“What is it about humans?”
The question rings true of just about anything people do, but it has special resonance when considered in the context of our planet’s fate.
The March 23 Clark University Climate Change Teach-in panel “What is it about humans?” featured Hugh Manon, associate professor of screen studies, Stephen Levin, associate professor of English, and Usha Ilyer, assistant professor of screen studies, who discussed the topic from humanist and anti-humanist perspectives. The panelists examined the underpinnings of consumerism, used poems to encourage audience members to entertain different perspectives, and offered examples of how gender is very much a part of the worldwide conversation about climate change.
Much of the focus was on why we do the things we do and the need for us to adjust our thinking.
Human beings are driven by unconscious forces, said Manon, a self-described anti-humanist. “What ‘runs the show’ is not desire but drive, which is an endless circulatory oscillating loop that persists and persists and persists and you die and it’s over.”
Manon talked about how whether people want a new home, or a new car, or the latest iPhone or vacation. “When they get that thing that they think they want to own, they suddenly realize that satisfaction is not satisfying,” he said.
“Drive is intertwined with desire; it pushes us back into the loop thus making the object that seemed desirable undesirable,” Manon said.
He suggested the impossible solution to the problem of consumerism lies in “extricating individual human beings from a happiness loop that they bought into at the very core of their being.”
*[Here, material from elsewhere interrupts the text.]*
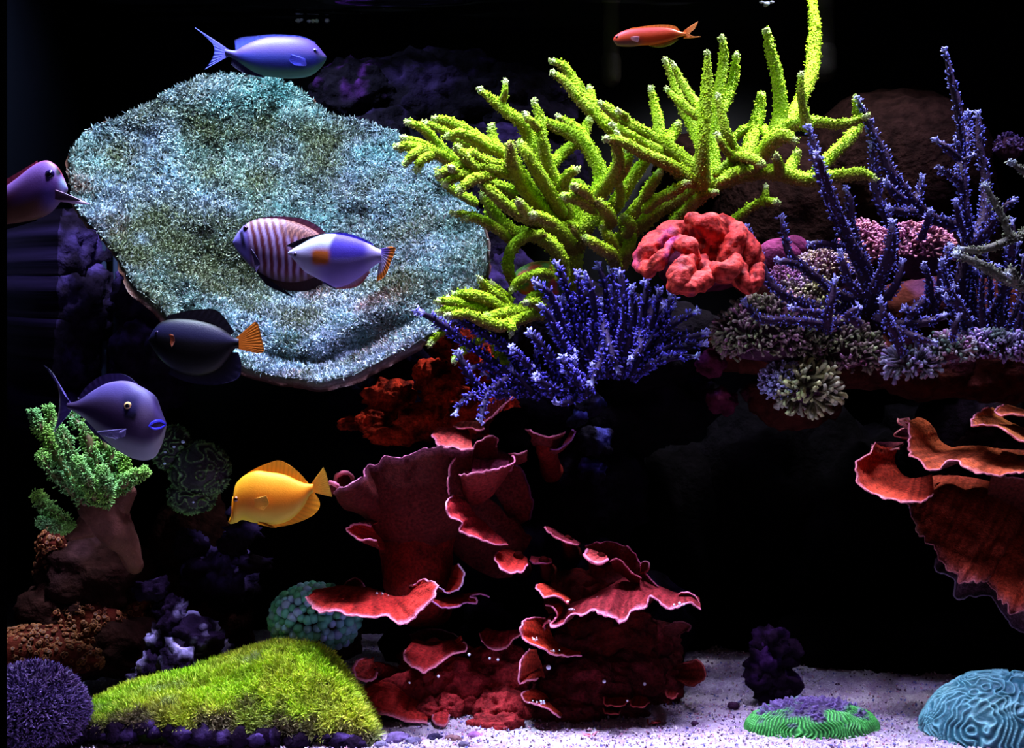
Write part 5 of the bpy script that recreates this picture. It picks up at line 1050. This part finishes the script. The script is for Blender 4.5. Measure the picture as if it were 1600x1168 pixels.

Levin shared passages from “The Lives of Animals,” a novella about animal rights by South African novelist J. M. Coetzee. In it, the character Elizabeth Costello relates stories about a confined ape and attempts to interpret the animal’s thoughts and rationalizations when his captor conducts behavioral experiments on him.
Levin also shared three poems about caged animals: “The Panther” by Rainer Maria Wilke, and “The Jaguar” and “Second Glance at a Jaguar” by Ted Hughes. The poems about containment and freedom were not so much written “about the animal” but “about the engagement with the animal,” Levin suggested — examples of “how poetry might pull us out of this anthropomorphic way of thinking.”
Ilyer talked about gender and climate change, and said the assumption is that “climate change will disproportionately affect women working in rural environments in the Third World.” She cited the UN’s Women Watch report, which specified climate change’s direct impact on the types of labor these women are involved in — securing water for the family, food production and preparation, collecting firewood for cooking, collecting biomass for fuel and saving money for food.
“Women who have to do this kind of work in these parts of the world are disproportionally affected by ecological disasters because they’re responsible for child care and the care of food,” she said. “It’s interesting to think about questions of agency and gender from other perspectives which are not a development perspective.”
Ilyer said the climate change conversation often shifts to issues like population control in the global South — in Asia and Africa, for instance — which “draws attention away from the excesses of consumerism in the North,” she said.
“Only certain uteruses in the world are considered ‘controllable’ or are part of this discussion, and therein lies the politics of development and of aid,” Ilyer said. “Climate change has now very much become central to those discourses because what happens in the Third World doesn’t remain in the Third World anymore. It’s going to affect everyone else.”